The ICO investigation found that Greater Manchester Police had been sending unencrypted DVDs by recorded delivery to SCAS since 2009 and only stopped after the security breach in 2015.

Sally Anne Poole, ICO Enforcement Group Manager, said: “When people talk to the police they have every right to expect that their information is handled with the utmost care and respect.

“Greater Manchester Police did not do this. The information it was responsible for was highly sensitive and the distress that would be caused if it was lost should have been obvious.

“Yet GMP was cavalier in its attitude to this data and it showed scant regard for the consequences that could arise by failing to keep the information secure.”

Greater Manchester Police assistant chief constable Rob Potts said the force has changed its procedures for sending sensitive information. He told the Guardian: “The disks were sent in accordance with national guidance for sending sensitive information, however when it became apparent that the disks may have been lost we immediately reviewed our own procedures and as a result postal delivery is no longer used by GMP for sensitive information.

“I think it is important to stress that when the potential loss did become apparent, we worked closely alongside Royal Mail to do everything possible to try to find the disks and immediately informed the three people concerned in the video interviews.

“I also think it is important to stress that since this particular incident happened, the national guidance surrounding sending sensitive information has also been amended with the aim of preventing similar occurrences happening in future.”

The British Security Information Association (BSIA) released a statement following the ruling that stressed the need to ensure that confidential data is disposed of securely.
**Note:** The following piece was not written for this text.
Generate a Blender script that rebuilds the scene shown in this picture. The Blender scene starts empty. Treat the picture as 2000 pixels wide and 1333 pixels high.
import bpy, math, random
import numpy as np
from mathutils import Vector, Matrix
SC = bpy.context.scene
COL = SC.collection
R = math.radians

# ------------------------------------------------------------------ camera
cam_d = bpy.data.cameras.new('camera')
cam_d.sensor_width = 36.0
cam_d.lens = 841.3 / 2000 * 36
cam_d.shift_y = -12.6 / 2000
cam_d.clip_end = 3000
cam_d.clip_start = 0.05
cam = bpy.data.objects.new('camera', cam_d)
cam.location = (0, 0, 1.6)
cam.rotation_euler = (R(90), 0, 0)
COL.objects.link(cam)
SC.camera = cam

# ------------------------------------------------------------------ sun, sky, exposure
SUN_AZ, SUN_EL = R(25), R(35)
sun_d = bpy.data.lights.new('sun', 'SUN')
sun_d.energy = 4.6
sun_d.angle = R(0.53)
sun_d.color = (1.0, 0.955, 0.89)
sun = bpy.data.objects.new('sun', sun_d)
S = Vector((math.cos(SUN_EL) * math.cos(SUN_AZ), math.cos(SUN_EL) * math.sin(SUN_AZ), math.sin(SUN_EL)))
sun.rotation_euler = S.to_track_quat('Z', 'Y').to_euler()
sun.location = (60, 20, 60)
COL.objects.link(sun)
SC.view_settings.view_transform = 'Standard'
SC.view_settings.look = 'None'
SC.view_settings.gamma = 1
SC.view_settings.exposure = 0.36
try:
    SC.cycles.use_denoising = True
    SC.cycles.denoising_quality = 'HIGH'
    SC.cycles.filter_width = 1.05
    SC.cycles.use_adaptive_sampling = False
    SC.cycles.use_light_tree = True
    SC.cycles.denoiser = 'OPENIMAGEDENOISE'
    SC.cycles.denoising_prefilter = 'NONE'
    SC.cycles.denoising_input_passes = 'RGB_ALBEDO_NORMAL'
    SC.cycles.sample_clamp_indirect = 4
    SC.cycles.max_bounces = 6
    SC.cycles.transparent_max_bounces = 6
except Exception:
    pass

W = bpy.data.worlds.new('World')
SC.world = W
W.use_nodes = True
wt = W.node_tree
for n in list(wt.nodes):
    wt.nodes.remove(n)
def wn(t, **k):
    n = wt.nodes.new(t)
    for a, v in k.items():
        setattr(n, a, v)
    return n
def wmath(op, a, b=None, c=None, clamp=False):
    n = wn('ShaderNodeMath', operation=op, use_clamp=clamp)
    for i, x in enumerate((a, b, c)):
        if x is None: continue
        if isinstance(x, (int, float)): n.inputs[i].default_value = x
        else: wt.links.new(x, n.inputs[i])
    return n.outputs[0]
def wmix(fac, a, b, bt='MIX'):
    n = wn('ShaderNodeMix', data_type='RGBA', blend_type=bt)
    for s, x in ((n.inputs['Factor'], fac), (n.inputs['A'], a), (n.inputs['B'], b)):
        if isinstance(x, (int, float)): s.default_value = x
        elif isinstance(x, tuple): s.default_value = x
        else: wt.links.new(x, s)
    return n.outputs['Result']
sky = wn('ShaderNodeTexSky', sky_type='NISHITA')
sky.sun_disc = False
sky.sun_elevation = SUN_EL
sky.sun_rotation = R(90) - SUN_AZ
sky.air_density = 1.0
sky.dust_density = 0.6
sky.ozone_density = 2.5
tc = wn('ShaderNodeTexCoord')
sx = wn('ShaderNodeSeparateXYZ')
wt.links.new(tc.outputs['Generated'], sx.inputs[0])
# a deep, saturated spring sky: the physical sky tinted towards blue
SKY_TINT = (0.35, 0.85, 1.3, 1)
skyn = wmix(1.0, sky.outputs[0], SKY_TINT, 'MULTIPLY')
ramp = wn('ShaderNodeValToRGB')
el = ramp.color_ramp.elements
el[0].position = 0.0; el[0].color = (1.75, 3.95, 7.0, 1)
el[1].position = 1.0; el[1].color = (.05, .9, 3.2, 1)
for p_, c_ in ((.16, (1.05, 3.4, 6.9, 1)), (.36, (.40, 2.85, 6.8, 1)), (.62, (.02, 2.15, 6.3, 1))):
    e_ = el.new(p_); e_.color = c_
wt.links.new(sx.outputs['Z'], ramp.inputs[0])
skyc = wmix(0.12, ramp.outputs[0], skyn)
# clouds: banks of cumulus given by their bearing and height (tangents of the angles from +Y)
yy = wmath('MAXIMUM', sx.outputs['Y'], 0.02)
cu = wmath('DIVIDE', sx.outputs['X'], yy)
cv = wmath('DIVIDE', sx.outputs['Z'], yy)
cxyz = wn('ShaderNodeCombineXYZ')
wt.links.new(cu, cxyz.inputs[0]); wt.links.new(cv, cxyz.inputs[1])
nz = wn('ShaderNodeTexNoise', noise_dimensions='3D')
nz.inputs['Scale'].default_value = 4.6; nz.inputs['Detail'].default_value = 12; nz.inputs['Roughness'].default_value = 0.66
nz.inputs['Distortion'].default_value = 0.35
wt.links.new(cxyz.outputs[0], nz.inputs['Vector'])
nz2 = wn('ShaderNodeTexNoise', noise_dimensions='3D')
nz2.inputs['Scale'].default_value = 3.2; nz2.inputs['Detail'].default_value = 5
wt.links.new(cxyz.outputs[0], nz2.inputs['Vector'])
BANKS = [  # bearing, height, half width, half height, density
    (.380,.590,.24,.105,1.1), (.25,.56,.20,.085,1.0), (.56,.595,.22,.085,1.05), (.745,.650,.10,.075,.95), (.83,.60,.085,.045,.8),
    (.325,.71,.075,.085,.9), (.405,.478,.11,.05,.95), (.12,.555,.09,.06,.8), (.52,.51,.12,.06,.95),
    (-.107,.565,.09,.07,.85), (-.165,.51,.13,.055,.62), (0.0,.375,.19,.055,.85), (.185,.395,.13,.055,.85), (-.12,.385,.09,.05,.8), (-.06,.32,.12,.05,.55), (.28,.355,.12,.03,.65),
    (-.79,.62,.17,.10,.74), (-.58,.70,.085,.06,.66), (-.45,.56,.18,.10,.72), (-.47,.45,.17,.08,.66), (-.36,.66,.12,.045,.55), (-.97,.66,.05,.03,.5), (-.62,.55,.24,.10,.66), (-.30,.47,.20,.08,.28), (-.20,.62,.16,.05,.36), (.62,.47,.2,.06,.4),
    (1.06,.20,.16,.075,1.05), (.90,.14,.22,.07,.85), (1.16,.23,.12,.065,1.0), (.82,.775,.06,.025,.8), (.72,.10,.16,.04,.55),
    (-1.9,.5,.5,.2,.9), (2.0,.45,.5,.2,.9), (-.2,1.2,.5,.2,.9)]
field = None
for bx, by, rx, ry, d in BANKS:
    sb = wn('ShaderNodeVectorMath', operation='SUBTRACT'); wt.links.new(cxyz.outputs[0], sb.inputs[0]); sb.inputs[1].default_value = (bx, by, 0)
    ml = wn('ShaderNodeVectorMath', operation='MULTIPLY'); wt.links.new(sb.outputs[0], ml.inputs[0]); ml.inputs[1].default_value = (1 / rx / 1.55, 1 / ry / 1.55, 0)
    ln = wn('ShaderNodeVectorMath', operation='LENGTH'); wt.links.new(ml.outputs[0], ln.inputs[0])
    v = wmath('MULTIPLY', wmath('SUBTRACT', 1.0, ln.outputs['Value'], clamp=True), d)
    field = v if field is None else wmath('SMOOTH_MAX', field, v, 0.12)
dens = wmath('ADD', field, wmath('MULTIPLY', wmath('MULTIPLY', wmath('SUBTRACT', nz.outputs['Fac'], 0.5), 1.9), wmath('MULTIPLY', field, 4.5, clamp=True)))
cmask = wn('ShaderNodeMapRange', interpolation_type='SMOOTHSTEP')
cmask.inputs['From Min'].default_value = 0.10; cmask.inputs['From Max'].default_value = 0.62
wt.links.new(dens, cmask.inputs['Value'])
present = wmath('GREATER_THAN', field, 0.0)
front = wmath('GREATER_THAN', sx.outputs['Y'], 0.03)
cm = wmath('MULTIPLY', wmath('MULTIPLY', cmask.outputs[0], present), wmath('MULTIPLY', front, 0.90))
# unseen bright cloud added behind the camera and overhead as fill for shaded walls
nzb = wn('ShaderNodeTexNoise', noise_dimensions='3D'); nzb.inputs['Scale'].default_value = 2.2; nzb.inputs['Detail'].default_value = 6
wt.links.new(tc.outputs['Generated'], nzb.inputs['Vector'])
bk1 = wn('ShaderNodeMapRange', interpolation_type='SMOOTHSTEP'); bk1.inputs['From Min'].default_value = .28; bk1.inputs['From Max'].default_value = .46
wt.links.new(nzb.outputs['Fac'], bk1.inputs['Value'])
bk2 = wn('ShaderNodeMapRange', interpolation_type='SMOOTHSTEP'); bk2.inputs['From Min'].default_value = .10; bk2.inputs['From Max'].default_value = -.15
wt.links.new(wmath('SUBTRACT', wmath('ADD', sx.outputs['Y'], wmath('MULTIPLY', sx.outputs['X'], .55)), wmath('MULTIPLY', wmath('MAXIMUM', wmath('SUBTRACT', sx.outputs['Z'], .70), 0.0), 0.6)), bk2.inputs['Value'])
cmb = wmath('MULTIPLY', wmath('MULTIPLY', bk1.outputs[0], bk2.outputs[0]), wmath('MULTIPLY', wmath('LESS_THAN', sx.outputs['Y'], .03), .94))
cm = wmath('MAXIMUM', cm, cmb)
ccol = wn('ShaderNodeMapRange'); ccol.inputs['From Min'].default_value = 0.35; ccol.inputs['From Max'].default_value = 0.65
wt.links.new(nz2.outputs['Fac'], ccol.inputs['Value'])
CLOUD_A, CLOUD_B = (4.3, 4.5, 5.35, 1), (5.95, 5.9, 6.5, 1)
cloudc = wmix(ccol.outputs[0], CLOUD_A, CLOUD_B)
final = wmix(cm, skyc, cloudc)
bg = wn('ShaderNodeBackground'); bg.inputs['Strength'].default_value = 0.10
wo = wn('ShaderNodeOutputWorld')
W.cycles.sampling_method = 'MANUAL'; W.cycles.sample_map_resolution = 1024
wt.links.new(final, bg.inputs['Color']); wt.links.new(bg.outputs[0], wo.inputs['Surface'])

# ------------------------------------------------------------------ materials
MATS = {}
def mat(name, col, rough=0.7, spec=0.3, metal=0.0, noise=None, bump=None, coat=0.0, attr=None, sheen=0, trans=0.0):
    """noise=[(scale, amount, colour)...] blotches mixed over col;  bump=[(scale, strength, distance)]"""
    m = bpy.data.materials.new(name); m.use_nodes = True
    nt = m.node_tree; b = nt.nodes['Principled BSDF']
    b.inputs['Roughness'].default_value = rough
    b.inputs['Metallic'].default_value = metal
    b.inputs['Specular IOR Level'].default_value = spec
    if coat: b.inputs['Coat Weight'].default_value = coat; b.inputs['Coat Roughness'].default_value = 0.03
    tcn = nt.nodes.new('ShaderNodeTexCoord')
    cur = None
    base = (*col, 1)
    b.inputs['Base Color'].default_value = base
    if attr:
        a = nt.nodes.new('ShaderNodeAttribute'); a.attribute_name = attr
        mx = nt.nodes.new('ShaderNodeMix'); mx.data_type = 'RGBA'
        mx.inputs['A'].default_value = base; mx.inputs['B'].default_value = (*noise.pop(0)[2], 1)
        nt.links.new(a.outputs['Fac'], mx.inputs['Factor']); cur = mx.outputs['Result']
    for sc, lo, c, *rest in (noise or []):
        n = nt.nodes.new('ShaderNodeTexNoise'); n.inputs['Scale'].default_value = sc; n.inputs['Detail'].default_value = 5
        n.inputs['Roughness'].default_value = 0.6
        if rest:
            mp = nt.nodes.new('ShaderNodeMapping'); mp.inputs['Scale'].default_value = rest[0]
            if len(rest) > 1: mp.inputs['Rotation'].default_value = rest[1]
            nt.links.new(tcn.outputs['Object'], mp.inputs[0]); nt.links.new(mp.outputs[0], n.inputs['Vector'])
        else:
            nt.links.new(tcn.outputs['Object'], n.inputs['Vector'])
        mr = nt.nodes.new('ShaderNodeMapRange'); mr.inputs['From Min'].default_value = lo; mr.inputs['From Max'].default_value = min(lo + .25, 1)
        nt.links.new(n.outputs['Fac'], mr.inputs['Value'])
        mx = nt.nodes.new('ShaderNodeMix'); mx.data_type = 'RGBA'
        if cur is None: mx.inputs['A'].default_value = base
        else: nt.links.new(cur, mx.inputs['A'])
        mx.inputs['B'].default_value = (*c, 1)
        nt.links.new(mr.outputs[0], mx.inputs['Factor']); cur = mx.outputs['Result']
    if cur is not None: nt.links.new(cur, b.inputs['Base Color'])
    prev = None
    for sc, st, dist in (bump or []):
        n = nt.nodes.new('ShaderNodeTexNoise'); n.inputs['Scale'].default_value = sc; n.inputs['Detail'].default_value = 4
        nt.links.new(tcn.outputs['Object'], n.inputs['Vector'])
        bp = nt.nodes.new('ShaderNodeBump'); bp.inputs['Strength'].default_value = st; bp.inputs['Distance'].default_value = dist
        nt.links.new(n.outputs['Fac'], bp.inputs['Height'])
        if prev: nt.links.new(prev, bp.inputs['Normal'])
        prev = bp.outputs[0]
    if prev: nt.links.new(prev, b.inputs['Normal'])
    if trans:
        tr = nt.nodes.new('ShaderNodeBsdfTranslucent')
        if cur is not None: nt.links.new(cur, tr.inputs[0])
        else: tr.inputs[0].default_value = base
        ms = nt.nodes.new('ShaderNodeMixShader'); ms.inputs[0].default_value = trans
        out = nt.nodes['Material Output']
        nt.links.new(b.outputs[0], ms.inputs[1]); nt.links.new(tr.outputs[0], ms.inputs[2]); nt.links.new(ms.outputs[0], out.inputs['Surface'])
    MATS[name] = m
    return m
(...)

Businesses should have a written contract with a company capable of handling confidential waste, which can provide a guarantee that all aspects of collection and destruction are carried out in a secure and compliant manner. To ensure this, suppliers should comply with European Standard BS EN15713:2009 for security shredding and also BS7858 for staff vetting.

BSIA information destruction section chairman Don Robins said: “Businesses need to safeguard the individuals that they hold data on by ensuring that documents are shredded by a reputable data destruction company when they are no longer required. The same caution must also be taken with computer or laptop hard-drives and any other items which could be used to identify or impersonate individuals.”

The ICO previously fined GMP £150,000 in 2012 after an unencrypted USB stick was stolen.